A French court has cut the damages owed by rogue trader Jerome Kerviel from €4.9bn (£4.2bn) to just €1m (£860,000).

The court in Versailles, outside Paris, ruled on Friday that Kerviel was “partly responsible” for massive losses suffered in 2008 by his former employer Societe Generale through his reckless trades.

Kerviel has consistently maintained that bosses at the French bank knew what he was doing all along.

In June, a public prosecutor said the bank “had left the door open” for Kerviel to act illegally.

The disgraced trader was sentenced to three years in prison for nearly breaking the bank with record losses, just before the financial market meltdown in 2008.

The 39-year-old has been found guilty of forgery, breach of trust and fraudulent computer use for covering up bets worth €50bn – more than the market value of the entire bank at the time.

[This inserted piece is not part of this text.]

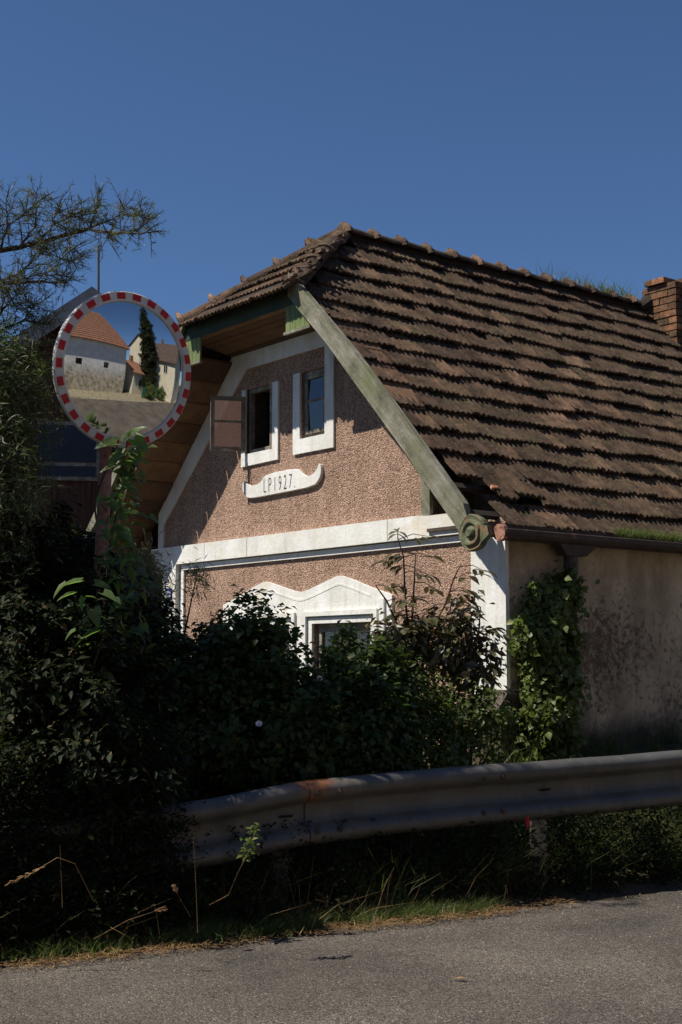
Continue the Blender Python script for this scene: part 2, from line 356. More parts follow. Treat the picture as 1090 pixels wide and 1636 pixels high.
for y in gy:
    for x in gx: mb.v.append((x, y, ground_z(x, y) + (0.02*math.sin(x*7.1+y*3)*math.sin(y*5.7) if 0.1 < dist_edge(x, y) < 4 else 0)))
for j in range(len(gy)-1):
    for i in range(nx-1): mb.f.append((j*nx+i, j*nx+i+1, (j+1)*nx+i+1, (j+1)*nx+i))
tag(mb.build('ground', M['soil'], smooth=True), kind='structure')
mb = MB(); n = 260; pts_a = []; pts_b = []
us = sorted(list(np.linspace(-160, -8, 40)) + list(np.linspace(-8, 9, 240)) + list(np.linspace(9.5, 160, 40)))
for u in us:
    e = 0.05*math.sin(u*2.3)+0.03*math.sin(u*7.9+1)+0.018*math.sin(u*23+2)+random.uniform(-0.012, 0.012)
    p = E0+ED*u+EN*e; q = E0+ED*u-EN*9.3
    pts_a.append(p); pts_b.append(q)
rings = []
for k in range(7):
    t = k/6; rings.append([(a.x*(1-t)+b.x*t, a.y*(1-t)+b.y*t, 0.012 if k else 0.0) for a, b in zip(pts_a, pts_b)])
m_ = len(us)
for r_ in rings: mb.v += r_
for k in range(6):
    for i in range(m_-1): mb.f.append((k*m_+i, (k+1)*m_+i, (k+1)*m_+i+1, k*m_+i+1))
tag(mb.build('road', M['asphalt'], smooth=True), kind='structure')
# pale dirt strip and side lane across the road
mb = MB()
def strip(mb, u0, u1, d0, d1, z):
    n = 40; a = []; 
    for i in range(n+1):
        u = u0+(u1-u0)*i/n; w_ = 0.12*math.sin(u*1.7)+0.05*math.sin(u*5.1)
        a += [E0+ED*u-EN*(d0+w_)+Vector((0,0,z)), E0+ED*u-EN*d1+Vector((0,0,z))]
    mb.add(a, [(2*i+1, 2*i+3, 2*i+2, 2*i)[::-1] for i in range(n)])
strip(mb, -40, 60, 9.2, 14.0, 0.018)
tag(mb.build('dirt_verge', M['dirt']), kind='structure')

# ------------------------------------------------------------------ HOUSE
G = 11.0/13.5; HA = R(51.9)           # house length axis: 51.9 deg clockwise from +Y
HX = Vector((math.cos(R(38.1)), math.sin(R(38.1)), 0)); HY = Vector((-math.sin(R(38.1)), math.cos(R(38.1)), 0))
HC = Vector((1.3404, 11.0, 0))
house = empty('village_house', HC, R(38.1))
tag(house, 'old cottage with pink pebbledash gable, white trim and mossy brown tiled half-hipped roof', 'house')
def hz(z): return (z-1.5)*G+1.5
def HL(v): return (v[0]*G, v[1]*G, hz(v[2]))
def HW(s, t, z): return HC + HX*s*G + HY*t*G + Vector((0, 0, hz(z)))
def gpr(mb, poly, s0, s1, holes=()): return prism(mb, poly, s0, s1, lambda a, t, z: (a, t, z), holes)
def hb(mb, s0, s1, t0, t1, z0, z1): return mb.box(s0, s1, t0, t1, z0, z1)
def hpart(name, mb, mat, parent=house, **k): return mb.build(name, mat, parent, xf=HL, **k)
TC, ZR, KR = 3.77, 7.0, 1.075
def zr(t): return ZR - abs(TC-t)*KR
def soff(t): return min(5.40, 3.54 + (6.714-t)*1.0, 3.54+(t-0.83)*1.0)

WR = (2.945, 3.435, 4.165, 4.975); WL = (4.03, 4.60, 4.12, 4.95)
LRw = (2.10, 3.18, 0.85, 1.955); LLw = (3.63, 4.71, 0.85, 1.955)
def rect(t0, t1, z0, z1): return [(t0,z0),(t1,z0),(t1,z1),(t0,z1)]
mb = MB()
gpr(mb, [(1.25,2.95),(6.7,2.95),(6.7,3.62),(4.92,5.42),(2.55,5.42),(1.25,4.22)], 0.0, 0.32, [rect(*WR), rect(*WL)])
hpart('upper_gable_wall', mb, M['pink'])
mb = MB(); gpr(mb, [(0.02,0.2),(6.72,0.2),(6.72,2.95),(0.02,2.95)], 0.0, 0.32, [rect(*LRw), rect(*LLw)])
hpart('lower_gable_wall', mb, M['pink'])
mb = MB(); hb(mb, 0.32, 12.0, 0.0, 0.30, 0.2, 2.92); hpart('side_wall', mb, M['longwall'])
mb = MB(); hb(mb, 0.32, 12.0, 7.0, 7.3, 0.2, 2.92); hb(mb, 11.9, 12.1, 0.3, 7.0, 0.2, 2.92); hpart('rear_wall', mb, M['longwall'])
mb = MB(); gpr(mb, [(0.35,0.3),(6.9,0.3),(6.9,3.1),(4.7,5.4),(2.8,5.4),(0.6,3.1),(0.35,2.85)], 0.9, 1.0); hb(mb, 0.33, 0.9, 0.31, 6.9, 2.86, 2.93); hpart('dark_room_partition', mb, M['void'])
# white strip under the soffit
mb = MB()
gpr(mb, [(2.62,5.43),(4.93,5.43),(6.72,3.62),(6.72,3.05),(6.585,3.05),(6.585,3.385),(4.60,5.215),(2.62,5.215)], -0.022, 0.0)
hpart('gable_top_trim', mb, M['white'])
# white surrounds of attic windows
mb = MB(); gpr(mb, [(2.775,3.985),(3.575,3.99),(3.575,4.975),(3.435,4.975),(3.435,4.165),(2.945,4.165),(2.945,5.215),(2.775,5.215)], -0.028, 0.0)
hpart('window_surround', mb, M['white'])
mb = MB(); gpr(mb, [(3.885,3.975),(4.685,3.965),(4.685,4.95),(4.60,4.95),(4.60,4.12),(4.03,4.12),(4.03,4.95),(3.885,4.95)], -0.028, 0.0)
hpart('window_surround', mb, M['white'])
# main band, proud layer A and layer B with a step between
mb = MB()
gpr(mb, [(0.48,2.86),(0.48,3.04),(1.1,3.04),(1.25,3.055),(6.82,3.055),(6.82,2.72),(6.50,2.72),(6.50,0.3),(6.16,0.3),(6.16,2.815),(0.48,2.815),(0.48,2.86)], -0.075, 0.0)
hpart('plaster_band', mb, M['white'])
mb = MB(); gpr(mb, [(0.48,2.735),(6.03,2.735),(6.03,0.3),(6.09,0.3),(6.09,2.80),(0.48,2.80)], -0.03, 0.0); hpart('plaster_band_step', mb, M['white'])
mb = MB(); gpr(mb, [(0.48,2.80),(6.09,2.80),(6.09,0.3),(6.16,0.3),(6.16,2.815),(0.48,2.815)], -0.012, 0.0); hpart('band_shadow_line', mb, M['groove'])  # grey puts the shadow line under the projecting band into colour
for t_ in (5.45, 4.47, 1.75): mb = MB(); hb(mb, -0.0765, -0.07, t_, t_+0.008, 2.82, 3.05); hpart('plaster_crack', mb, M['groove'])
# corner pilaster wraps the corner
mb = MB(); hb(mb, -0.05, 0.0, -0.02, 0.47, 0.3, 2.82); hpart('corner_pilaster', mb, M['white'])
mb = MB(); hb(mb, 0.0, 0.32, -0.003, 0.02, 0.2, 2.80); hpart('side_wall_end', mb, M['longwall'])
# double peaked lintel panel round the ground floor windows
def peaks():
    a = [(1.735,2.235),(2.1,2.335),(2.42,2.435),(2.62,2.485),(2.67,2.49),(2.73,2.482),(3.0,2.415),(3.25,2.355),(3.36,2.338),(3.40,2.336)]
    return a + [(6.80-t, z) for t, z in a[::-1][1:]]
top = peaks()
def grow(d): return [(t, z-d) for t, z in top]
mb = MB(); gpr(mb, [(5.065,0.4),(1.735,0.4)]+top, -0.03, 0.0, [rect(LRw[0], LRw[1], LRw[2], LRw[3]), rect(LLw[0], LLw[1], LLw[2], LLw[3])])
hpart('lintel_panel', mb, M['white'])
mb = MB(); q = [(t, z-0.085) for t, z in top[1:-1]]; q2 = [(t, z-0.11) for t, z in top[1:-1]]
gpr(mb, q+q2[::-1], -0.034, -0.03); 
for t0 in (1.84, 4.90): hb(mb, -0.06, -0.03, t0, t0+0.08, 0.4, 2.20)
hpart('lintel_moulding', mb, M['white'])
for (a, b, c, d) in (LRw, LLw):
    mb = MB(); o_ = 0.085
    gpr(mb, rect(a-o_-0.055, b+o_+0.055, c-0.1, d+o_+0.055), -0.062, -0.03, [rect(a-o_, b+o_, c-0.02, d+o_)])
    hpart('window_architrave', mb, M['white'])
    mb = MB(); gpr(mb, rect(a-o_, b+o_, c-0.02, d+o_), -0.034, -0.03, [rect(a-o_+0.02, b+o_-0.02, c, d+o_-0.02)]); hpart('architrave_shadow_line', mb, M['groove'])  # grey strip draws the shade along the inner edge
# windows
def window(a, b, c, d, depth, open_left=False, ground=False):
    f = MB(); fw = 0.055
    gpr(f, rect(a, b, c, d), depth, depth+0.07, [rect(a+fw, b-fw, c+fw, d-fw)])
    w_ = hpart('window', f, M['framewood'], bevel=0.004)
    return w_
def sash(parent, a, b, c, d, s, mid=True, mat='framewood'):
    f = MB(); fw = 0.045
    zm = c+(d-c)*0.56
    gpr(f, rect(a, b, c, d), s, s+0.04, [rect(a+fw, b-fw, c+fw, zm-0.015), rect(a+fw, b-fw, zm+0.015, d-fw)] if mid else [rect(a+fw, b-fw, c+fw, d-fw)])
    return f
wr = window(*WR, 0.035); f = sash(wr, WR[0]+0.05, WR[1]-0.05, WR[2]+0.05, WR[3]-0.05, 0.02); hpart('sash', f, M['framewood'], wr, bevel=0.003)
zm = WR[2]+0.05+(WR[3]-WR[2]-0.1)*0.56
for z0, z1 in ((WR[2]+0.08, zm), (zm, WR[3]-0.08)):
    mb = MB(); a, b = WR[0]+0.08, WR[1]-0.08
    if z0 == zm:   # upper pane tips back a little and mirrors the sky
        mb.add([(0.03,a,z0),(0.03,b,z0),(0.045,b,z1),(0.045,a,z1)], [(0,1,2,3)])
    else: mb.add([(0.045,a,z0),(0.045,b,z0),(0.03,b,z1),(0.03,a,z1)], [(0,1,2,3)])
    hpart('pane', mb, M['glass'], wr)
wl = window(*WL, 0.02)
# outward opened casement, hinged on the left jamb
cas = MB(); th = R(116); cw = 0.44; hinge = (-0.03, 4.60)
def cpt(u, off, z): return (hinge[0]-math.sin(th)*u+math.cos(th)*off, hinge[1]-math.cos(th)*u-math.sin(th)*off, z)
zc0, zc1 = 4.155, 4.85; zcm = 4.53; fw = 0.05
for (u0, u1, z0, z1) in ((0,fw,zc0,zc1),(cw-fw,cw,zc0,zc1),(fw,cw-fw,zc0,zc0+fw),(fw,cw-fw,zc1-fw,zc1),(fw,cw-fw,zcm-0.012,zcm+0.012)):
    cas.hexa([cpt(u0,0,z0),cpt(u1,0,z0),cpt(u1,0.04,z0),cpt(u0,0.04,z0),cpt(u0,0,z1),cpt(u1,0,z1),cpt(u1,0.04,z1),cpt(u0,0.04,z1)])
hpart('casement', cas, M['framewood'], wl)
for z0, z1 in ((zc0+fw, zcm-0.012), (zcm+0.012, zc1-fw)):
    mb = MB(); mb.add([cpt(fw,0.02,z0),cpt(cw-fw,0.02,z0),cpt(cw-fw,0.02,z1),cpt(fw,0.02,z1)], [(0,1,2,3)]); hpart('pane', mb, M['clear'], wl)
mb = MB(); mb.tube([cpt(0.1,0.05,zc0+0.03), cpt(0.30,0.09,zc0+0.03)], 0.008, 5); hpart('window_stay', mb, M['brownwood'], wl)
# inner casement leaf folded inside the opening
mb = MB(); hb(mb, 0.10, 0.50, 4.06, 4.09, 4.16, 4.90); hpart('inner_casement', mb, M['brownwood'], wl)
mb = MB(); hb(mb, 0.0, 0.30, 4.58, 4.60, 4.12, 4.95); hpart('jamb_board', mb, M['brownwood'], wl)
mb = MB(); hb(mb, -0.03, 0.02, 4.01, 4.055, 4.12, 4.96); hpart('outer_jamb', mb, M['framewood'], wl)
for (a, b, c, d) in (LRw, LLw):
    w_ = window(a, b, c, d, 0.05); mid = (a+b)/2
    for x0, x1 in ((a+0.05, mid-0.01), (mid+0.01, b-0.05)):
        f = sash(w_, x0, x1, c+0.05, d-0.05, 0.045); hpart('sash', f, M['framewood'], w_)
        mb = MB(); mb.add([(0.07,x0+0.03,c+0.08),(0.07,x1-0.03,c+0.08),(0.07,x1-0.03,d-0.08),(0.07,x0+0.03,d-0.08)], [(0,1,2,3)]); hpart('pane', mb, M['glass'], w_)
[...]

Kerviel had amassed the stock market bets using fake hedges and false documents before the French bank discovered them in January 2008. Societe Generale unwound the positions at a loss of €4.9bn, prompting Daniel Bouton, the bank’s chief executive to label Kerviel a “terrorist”.

Kerviel has attempted to cast himself as the victim of a corrupt financial system, claiming bank bosses were fully aware of the bets he was making and only voiced concern when they started losing money.

He served five months of his three-year sentence for abuse of trust.

In June, an employment tribunal awarded Kerviel half a million dollars for unfair dismissal. Two weeks later, a prosecutor criticised Societe Generale for “multiple, long-standing” failings.

If Societe Generale is ultimately found responsible for faults in handling the Kerviel case, the French government could ask the bank to pay back the €2.2bn tax credits it gave the firm to compensate for the trader's losses.